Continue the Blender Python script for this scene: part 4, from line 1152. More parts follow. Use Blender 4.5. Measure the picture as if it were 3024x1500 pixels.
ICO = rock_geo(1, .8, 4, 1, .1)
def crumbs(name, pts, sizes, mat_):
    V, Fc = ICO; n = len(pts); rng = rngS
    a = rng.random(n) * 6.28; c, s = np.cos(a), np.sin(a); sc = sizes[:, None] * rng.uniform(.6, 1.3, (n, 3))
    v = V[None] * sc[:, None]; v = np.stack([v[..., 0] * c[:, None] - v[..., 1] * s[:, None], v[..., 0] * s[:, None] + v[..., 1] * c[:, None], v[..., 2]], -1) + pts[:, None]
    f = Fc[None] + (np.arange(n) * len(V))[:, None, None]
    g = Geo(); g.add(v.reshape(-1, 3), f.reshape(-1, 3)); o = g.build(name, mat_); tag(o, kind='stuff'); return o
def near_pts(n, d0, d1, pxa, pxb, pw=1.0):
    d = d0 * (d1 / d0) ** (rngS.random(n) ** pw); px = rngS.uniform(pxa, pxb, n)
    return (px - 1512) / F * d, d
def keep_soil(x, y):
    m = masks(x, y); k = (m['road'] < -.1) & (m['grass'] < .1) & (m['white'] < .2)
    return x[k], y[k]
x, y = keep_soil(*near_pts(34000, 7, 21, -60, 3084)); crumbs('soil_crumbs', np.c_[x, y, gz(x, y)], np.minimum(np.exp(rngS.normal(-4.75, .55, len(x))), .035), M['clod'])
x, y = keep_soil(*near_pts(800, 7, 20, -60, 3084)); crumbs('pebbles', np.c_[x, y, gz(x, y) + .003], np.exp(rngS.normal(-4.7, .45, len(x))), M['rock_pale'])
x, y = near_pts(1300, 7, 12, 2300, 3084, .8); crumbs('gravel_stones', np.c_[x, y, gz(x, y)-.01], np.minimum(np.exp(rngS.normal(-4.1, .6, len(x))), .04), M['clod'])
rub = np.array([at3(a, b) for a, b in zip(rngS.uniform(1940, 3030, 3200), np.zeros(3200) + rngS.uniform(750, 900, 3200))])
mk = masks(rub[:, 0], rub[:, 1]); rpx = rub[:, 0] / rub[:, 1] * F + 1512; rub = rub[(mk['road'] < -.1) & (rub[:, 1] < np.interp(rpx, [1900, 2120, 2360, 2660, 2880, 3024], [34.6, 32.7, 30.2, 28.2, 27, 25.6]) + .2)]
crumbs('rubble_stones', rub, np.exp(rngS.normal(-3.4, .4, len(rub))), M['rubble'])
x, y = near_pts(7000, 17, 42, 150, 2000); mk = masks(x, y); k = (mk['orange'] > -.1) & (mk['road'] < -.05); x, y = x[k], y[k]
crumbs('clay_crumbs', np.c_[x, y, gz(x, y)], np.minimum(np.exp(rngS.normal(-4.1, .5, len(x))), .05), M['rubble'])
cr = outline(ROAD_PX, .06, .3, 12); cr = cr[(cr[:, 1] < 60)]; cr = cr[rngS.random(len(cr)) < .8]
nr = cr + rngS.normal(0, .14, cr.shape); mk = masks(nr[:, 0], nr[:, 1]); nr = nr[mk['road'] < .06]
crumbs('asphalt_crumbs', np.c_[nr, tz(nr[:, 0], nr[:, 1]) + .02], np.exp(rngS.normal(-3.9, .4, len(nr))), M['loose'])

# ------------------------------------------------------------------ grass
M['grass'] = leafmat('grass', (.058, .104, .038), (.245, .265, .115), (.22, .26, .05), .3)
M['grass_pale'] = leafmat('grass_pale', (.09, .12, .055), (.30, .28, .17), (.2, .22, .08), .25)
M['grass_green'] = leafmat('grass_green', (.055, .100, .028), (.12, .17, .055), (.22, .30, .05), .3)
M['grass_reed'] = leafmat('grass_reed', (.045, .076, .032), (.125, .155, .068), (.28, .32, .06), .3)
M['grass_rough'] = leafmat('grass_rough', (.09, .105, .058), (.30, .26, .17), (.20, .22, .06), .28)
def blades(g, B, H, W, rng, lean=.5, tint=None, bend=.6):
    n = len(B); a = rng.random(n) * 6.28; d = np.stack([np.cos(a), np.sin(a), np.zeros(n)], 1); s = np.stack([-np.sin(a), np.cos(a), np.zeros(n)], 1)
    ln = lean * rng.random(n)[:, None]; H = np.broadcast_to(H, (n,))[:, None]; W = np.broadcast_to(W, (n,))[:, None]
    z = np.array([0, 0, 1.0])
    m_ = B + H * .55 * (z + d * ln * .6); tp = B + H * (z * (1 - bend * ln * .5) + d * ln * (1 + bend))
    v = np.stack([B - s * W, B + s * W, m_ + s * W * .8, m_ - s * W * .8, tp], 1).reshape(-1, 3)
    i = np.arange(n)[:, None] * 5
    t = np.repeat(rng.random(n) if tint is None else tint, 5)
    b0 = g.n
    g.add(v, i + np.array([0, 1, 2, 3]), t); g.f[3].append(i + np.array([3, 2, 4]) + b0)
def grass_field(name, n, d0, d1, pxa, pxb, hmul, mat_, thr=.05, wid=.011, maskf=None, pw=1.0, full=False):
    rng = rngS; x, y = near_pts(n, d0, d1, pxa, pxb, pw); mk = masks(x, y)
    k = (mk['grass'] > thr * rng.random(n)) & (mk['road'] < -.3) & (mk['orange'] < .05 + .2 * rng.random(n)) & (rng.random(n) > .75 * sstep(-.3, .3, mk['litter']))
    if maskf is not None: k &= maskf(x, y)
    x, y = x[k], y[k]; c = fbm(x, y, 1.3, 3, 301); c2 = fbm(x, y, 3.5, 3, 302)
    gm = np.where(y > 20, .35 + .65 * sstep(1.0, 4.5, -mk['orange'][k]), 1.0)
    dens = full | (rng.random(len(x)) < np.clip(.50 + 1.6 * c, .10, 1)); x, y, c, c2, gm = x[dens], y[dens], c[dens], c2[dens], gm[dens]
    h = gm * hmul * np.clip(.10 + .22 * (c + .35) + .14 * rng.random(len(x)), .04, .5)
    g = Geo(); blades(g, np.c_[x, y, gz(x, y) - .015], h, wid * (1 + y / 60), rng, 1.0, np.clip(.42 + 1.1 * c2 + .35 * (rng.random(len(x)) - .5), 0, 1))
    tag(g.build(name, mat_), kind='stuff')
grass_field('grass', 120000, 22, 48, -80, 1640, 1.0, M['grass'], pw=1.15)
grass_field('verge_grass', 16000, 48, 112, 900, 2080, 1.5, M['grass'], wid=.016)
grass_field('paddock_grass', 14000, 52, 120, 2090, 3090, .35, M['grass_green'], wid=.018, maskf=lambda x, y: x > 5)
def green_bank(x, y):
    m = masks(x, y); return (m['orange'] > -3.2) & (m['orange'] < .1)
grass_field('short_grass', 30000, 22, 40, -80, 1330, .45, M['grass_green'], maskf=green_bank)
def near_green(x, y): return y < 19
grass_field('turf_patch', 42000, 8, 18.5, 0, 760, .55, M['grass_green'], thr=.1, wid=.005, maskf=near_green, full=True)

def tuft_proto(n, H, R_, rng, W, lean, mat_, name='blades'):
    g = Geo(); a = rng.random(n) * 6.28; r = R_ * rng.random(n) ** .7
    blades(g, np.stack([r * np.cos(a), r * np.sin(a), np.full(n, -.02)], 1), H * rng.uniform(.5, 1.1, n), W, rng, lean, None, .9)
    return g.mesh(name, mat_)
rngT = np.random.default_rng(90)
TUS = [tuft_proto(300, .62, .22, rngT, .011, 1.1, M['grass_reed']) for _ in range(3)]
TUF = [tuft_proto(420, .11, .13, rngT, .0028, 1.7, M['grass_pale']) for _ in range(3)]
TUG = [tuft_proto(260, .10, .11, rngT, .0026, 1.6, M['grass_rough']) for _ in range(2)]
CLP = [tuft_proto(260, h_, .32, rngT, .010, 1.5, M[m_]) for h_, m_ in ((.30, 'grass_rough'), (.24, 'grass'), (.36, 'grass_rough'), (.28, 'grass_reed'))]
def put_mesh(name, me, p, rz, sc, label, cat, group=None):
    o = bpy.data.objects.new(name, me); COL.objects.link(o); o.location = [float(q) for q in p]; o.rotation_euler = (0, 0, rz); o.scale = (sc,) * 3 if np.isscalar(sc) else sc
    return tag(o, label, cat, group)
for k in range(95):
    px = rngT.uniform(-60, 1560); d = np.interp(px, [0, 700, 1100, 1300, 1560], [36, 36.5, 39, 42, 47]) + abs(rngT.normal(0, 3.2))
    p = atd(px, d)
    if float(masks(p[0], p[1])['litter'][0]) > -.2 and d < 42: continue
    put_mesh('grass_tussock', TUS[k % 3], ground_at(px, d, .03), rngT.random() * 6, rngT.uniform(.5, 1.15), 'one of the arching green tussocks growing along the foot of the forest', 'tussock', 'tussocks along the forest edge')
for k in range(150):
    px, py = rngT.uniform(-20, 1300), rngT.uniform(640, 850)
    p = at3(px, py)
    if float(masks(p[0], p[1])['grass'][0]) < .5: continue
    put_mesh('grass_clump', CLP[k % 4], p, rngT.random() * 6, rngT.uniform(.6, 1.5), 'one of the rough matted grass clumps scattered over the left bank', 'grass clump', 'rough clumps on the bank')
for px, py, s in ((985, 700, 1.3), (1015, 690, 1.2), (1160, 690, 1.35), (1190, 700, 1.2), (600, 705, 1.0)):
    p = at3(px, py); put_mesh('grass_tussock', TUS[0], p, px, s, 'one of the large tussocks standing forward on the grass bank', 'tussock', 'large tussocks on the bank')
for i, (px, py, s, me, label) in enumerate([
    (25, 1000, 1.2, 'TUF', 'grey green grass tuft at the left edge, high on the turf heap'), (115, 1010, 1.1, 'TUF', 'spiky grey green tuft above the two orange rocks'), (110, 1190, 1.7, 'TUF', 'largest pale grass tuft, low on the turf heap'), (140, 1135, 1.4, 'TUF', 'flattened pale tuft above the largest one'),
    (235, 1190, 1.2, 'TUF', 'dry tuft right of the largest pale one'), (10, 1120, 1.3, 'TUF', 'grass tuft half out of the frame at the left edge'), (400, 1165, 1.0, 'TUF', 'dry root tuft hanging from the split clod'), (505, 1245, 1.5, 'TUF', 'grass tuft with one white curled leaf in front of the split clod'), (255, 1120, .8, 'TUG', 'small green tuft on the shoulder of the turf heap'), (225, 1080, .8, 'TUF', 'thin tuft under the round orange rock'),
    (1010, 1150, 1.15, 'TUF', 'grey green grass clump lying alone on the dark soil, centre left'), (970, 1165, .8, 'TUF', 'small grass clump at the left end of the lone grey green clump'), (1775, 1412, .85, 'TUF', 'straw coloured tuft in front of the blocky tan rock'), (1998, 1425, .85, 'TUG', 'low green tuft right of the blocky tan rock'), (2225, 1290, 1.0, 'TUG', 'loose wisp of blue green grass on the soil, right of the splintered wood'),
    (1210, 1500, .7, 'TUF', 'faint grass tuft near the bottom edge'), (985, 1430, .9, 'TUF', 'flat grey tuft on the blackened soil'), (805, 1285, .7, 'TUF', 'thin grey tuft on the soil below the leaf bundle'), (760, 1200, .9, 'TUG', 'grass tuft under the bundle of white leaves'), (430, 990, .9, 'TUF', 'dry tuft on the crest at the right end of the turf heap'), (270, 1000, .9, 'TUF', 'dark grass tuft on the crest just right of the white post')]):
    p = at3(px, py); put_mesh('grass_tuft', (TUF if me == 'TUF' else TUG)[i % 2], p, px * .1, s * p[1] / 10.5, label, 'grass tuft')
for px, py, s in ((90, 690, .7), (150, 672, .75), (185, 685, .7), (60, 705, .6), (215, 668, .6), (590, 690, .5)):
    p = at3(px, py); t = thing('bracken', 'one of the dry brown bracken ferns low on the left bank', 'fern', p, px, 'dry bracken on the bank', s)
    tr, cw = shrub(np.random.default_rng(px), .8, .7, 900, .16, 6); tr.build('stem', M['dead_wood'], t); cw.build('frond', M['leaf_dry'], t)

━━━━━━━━

* [PROBLEM STATEMENT]
Give only the number of lines that include the word "from".

* [RESULT FOR THIS EXERCISE]
2